Pictures stay out of the copy. Please reproduce only the lines between the one holding "Reconstruct this image" and the one holding "COL = scene.collection", inclusive.

[start of STORED ROWS]

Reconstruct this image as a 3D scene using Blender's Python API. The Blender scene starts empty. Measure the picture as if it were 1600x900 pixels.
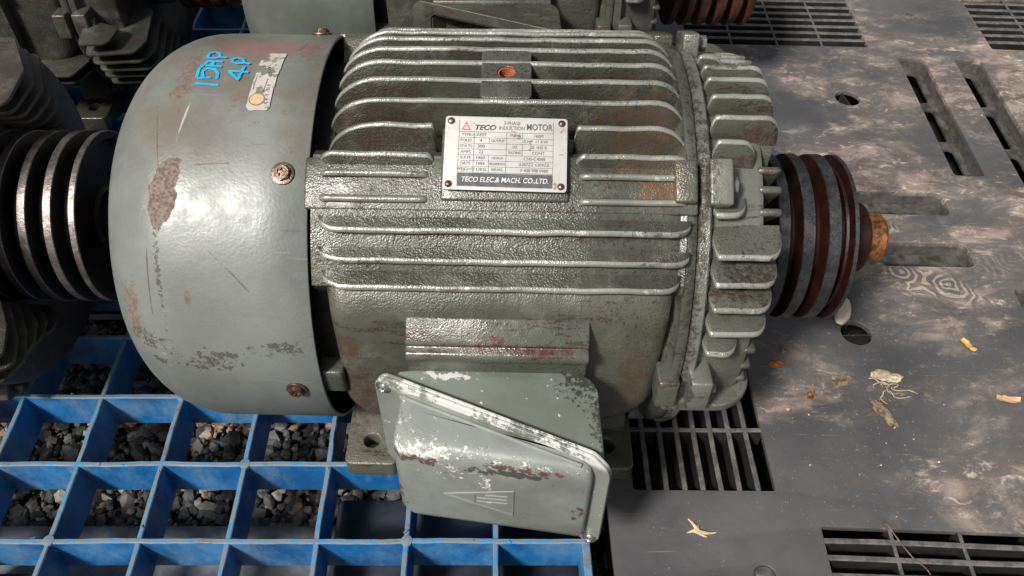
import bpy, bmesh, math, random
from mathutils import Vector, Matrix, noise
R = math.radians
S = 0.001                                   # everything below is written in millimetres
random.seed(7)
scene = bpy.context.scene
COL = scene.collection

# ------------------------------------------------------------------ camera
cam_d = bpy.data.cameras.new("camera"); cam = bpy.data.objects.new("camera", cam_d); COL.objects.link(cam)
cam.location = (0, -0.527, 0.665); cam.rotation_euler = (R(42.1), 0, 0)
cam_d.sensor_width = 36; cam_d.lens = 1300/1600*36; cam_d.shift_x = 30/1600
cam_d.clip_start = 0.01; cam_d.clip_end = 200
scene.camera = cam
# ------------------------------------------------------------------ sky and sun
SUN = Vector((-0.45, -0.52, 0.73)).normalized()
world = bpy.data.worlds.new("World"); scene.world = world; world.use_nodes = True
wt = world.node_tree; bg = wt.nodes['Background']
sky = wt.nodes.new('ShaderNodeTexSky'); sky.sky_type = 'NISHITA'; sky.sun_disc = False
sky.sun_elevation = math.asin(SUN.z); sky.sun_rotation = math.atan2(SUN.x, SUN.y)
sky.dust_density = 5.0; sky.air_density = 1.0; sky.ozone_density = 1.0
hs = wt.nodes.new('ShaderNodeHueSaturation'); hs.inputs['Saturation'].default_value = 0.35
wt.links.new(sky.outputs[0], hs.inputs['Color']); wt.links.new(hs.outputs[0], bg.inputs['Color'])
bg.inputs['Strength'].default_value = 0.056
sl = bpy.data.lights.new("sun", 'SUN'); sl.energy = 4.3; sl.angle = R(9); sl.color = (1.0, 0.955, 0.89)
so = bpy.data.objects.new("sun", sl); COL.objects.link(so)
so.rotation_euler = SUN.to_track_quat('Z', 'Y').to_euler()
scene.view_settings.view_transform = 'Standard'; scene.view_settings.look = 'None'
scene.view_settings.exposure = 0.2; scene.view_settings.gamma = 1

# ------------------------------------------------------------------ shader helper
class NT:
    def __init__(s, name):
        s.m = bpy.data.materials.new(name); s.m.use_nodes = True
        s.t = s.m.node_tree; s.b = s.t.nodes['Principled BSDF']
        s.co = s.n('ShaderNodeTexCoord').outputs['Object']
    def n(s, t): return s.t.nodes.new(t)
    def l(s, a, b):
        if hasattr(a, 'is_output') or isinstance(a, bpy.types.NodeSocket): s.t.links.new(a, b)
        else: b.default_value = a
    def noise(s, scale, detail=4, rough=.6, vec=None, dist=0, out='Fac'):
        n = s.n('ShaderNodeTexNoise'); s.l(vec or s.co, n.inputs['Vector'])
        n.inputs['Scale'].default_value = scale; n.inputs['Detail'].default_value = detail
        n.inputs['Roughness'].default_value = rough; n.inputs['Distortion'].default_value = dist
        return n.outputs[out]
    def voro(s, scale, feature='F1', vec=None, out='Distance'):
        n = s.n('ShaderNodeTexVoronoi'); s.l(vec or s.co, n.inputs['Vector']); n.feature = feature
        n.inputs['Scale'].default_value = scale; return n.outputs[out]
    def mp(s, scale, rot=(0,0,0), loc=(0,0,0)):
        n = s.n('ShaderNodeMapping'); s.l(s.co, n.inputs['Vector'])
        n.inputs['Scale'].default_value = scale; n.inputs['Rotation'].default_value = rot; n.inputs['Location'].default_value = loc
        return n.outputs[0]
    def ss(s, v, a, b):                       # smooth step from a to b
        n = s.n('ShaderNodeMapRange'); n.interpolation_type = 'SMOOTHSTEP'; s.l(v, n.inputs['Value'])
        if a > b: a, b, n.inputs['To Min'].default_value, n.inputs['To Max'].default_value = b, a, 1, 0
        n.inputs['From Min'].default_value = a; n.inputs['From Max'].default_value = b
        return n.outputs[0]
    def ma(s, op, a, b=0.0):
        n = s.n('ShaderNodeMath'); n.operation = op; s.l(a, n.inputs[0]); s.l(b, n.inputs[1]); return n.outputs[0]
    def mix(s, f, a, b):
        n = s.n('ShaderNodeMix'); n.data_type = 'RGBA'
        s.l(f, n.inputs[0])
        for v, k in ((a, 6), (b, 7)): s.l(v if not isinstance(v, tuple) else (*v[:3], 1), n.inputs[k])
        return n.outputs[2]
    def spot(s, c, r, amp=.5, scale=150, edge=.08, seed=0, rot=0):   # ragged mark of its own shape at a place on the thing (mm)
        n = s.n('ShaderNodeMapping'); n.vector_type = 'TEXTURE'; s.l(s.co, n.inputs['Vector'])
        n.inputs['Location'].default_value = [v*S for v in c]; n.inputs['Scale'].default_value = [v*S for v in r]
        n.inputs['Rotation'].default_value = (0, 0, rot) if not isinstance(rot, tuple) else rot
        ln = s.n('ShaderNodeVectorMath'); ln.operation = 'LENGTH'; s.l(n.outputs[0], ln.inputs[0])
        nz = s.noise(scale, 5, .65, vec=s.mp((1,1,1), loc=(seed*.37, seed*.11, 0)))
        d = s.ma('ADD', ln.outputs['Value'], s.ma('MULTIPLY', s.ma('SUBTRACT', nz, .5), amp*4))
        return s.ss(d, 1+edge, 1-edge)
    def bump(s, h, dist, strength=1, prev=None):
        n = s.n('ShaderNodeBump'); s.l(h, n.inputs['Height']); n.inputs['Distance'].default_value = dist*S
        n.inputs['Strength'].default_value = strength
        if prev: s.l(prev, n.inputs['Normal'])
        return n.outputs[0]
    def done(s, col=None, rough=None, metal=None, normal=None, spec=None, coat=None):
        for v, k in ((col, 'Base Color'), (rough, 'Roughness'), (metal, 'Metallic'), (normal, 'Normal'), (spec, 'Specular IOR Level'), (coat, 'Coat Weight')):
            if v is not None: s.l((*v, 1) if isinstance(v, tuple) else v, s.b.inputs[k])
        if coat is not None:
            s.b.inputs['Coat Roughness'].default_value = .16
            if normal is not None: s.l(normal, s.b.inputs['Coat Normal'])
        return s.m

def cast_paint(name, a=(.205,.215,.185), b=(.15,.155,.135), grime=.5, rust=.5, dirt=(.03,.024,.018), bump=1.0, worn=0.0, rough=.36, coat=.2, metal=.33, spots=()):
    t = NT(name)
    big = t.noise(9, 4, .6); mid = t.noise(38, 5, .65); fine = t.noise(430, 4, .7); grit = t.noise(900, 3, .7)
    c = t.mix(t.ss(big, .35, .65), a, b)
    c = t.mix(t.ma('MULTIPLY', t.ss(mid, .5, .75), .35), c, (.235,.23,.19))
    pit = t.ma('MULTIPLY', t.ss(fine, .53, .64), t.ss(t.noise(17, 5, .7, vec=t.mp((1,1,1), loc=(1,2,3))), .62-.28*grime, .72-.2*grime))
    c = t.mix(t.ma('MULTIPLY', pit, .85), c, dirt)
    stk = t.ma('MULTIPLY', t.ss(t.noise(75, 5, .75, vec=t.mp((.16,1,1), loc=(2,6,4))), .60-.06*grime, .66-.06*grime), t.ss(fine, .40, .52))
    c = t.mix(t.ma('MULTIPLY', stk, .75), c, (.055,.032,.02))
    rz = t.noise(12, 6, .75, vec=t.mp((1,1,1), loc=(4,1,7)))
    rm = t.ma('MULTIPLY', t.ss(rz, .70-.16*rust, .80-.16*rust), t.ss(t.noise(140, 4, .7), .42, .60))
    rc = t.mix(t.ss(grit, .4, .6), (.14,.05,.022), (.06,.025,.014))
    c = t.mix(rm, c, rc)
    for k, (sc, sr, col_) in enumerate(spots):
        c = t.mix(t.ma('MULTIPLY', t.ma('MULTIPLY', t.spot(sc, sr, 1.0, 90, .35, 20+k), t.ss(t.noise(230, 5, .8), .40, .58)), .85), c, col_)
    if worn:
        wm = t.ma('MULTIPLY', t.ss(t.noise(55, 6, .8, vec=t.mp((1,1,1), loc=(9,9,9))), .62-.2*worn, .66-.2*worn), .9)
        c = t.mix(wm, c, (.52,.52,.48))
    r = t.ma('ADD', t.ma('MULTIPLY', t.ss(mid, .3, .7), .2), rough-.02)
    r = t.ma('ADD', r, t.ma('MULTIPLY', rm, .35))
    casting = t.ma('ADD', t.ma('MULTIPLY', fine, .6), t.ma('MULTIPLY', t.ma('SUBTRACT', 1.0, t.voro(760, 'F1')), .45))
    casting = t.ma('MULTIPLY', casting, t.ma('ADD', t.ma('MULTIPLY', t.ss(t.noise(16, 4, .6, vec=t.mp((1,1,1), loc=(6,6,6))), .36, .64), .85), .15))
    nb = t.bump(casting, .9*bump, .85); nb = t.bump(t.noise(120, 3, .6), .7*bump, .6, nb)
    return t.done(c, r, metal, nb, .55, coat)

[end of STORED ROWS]
[start of STORED ROWS]

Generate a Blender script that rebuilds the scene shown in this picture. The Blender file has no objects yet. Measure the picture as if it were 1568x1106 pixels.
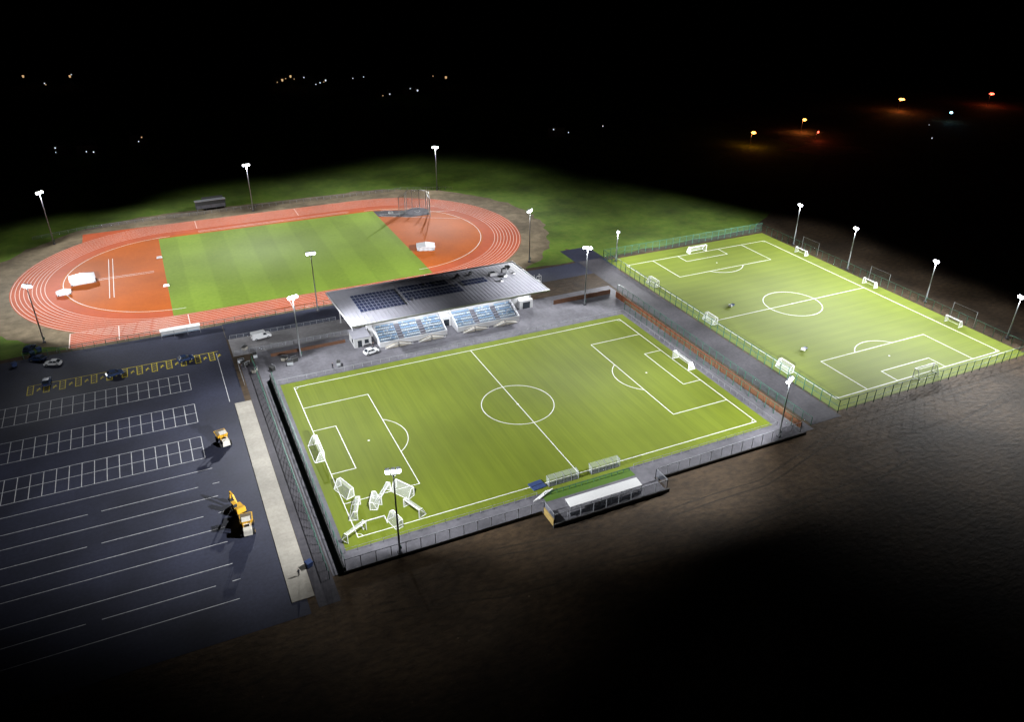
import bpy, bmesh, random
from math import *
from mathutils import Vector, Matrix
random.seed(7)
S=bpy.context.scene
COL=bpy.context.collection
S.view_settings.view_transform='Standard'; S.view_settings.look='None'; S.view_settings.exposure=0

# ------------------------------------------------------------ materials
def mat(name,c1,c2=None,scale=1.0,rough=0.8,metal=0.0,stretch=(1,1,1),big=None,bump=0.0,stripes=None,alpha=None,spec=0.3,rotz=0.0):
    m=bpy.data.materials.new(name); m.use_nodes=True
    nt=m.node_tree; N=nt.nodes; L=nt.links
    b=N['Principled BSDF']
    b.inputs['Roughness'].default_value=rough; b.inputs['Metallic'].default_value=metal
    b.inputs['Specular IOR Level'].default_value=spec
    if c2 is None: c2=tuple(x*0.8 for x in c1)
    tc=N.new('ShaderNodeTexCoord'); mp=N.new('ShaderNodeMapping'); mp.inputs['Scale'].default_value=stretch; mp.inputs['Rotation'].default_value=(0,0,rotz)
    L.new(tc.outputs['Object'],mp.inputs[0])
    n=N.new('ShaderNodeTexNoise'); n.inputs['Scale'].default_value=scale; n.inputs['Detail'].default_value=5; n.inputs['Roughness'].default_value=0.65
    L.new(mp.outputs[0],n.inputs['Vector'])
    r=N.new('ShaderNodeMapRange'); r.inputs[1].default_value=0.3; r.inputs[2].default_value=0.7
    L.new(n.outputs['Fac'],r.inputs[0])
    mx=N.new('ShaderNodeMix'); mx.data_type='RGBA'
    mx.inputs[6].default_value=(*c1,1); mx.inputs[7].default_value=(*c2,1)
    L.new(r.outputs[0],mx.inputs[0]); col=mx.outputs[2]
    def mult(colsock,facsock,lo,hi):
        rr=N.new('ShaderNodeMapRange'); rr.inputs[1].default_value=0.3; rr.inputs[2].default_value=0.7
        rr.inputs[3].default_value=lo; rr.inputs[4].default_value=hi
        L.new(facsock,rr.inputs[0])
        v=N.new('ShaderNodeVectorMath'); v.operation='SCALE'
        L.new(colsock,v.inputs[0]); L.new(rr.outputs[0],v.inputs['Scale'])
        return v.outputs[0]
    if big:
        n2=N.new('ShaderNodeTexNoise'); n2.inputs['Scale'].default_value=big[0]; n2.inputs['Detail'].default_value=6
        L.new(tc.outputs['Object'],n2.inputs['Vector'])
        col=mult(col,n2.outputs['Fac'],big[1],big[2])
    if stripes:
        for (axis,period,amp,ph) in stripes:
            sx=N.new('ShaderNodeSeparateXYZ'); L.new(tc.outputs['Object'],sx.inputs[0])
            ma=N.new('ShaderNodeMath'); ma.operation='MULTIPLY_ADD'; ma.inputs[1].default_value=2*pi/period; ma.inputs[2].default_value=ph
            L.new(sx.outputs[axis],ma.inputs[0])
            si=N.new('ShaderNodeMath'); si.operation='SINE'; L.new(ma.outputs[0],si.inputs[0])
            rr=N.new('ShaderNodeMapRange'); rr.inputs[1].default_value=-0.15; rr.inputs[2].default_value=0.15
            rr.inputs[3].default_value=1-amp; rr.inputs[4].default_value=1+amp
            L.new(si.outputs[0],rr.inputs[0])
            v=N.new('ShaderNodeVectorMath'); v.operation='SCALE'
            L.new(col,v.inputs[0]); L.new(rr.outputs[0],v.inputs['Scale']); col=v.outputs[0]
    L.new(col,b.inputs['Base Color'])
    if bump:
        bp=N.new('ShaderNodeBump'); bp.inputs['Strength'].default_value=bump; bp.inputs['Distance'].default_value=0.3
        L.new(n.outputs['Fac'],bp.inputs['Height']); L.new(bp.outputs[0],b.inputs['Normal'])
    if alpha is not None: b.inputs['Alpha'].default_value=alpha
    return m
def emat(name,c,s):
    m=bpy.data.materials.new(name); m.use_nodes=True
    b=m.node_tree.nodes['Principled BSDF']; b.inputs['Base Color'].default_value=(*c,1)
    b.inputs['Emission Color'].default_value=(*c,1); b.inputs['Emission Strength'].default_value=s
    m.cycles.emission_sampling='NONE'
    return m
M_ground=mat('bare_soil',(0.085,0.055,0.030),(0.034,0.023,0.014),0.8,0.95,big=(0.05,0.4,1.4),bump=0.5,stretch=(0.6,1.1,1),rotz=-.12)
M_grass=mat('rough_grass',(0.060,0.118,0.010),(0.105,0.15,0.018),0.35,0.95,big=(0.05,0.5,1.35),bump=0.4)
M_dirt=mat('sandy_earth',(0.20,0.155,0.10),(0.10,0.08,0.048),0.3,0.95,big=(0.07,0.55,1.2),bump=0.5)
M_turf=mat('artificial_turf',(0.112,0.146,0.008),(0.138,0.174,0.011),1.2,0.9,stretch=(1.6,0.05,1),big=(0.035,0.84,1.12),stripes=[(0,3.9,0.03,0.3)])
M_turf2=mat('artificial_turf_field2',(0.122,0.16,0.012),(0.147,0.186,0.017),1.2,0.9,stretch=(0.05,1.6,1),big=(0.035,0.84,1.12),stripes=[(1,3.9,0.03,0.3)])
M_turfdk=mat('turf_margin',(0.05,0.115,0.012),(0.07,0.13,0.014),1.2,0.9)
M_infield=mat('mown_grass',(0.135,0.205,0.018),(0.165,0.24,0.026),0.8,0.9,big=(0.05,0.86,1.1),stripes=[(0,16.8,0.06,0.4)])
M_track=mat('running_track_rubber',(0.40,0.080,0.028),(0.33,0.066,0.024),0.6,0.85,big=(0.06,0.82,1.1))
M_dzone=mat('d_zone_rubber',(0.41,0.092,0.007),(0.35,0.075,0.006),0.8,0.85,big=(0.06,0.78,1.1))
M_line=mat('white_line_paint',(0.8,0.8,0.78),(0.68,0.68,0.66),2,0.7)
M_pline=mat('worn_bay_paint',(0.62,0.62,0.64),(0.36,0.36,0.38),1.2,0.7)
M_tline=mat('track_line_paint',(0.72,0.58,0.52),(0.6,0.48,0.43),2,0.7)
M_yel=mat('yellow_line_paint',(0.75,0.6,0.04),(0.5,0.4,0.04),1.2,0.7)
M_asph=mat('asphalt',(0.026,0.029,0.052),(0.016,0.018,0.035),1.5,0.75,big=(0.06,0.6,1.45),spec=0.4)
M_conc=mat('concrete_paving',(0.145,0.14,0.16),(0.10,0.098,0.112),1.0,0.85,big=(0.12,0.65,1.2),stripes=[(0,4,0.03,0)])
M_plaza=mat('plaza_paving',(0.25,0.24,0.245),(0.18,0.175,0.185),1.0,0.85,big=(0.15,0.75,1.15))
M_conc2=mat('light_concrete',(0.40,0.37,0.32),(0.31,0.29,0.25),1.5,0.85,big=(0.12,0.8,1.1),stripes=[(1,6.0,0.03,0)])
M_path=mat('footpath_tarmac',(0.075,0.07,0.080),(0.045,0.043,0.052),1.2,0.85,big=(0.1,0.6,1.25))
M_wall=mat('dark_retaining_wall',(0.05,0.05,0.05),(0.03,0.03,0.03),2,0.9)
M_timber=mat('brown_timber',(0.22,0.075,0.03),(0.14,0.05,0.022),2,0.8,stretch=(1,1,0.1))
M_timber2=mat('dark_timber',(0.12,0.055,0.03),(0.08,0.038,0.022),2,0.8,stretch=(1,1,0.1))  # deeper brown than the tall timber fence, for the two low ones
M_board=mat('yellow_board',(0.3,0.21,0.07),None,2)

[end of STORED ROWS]

THE RESPONSE ▸
Reconstruct this image as a 3D scene using Blender's Python API. The Blender scene starts empty. Measure the picture as if it were 1600x900 pixels.
import bpy, bmesh, math, random
from mathutils import Vector, Matrix, noise
R = math.radians
S = 0.001                                   # everything below is written in millimetres
random.seed(7)
scene = bpy.context.scene
COL = scene.collection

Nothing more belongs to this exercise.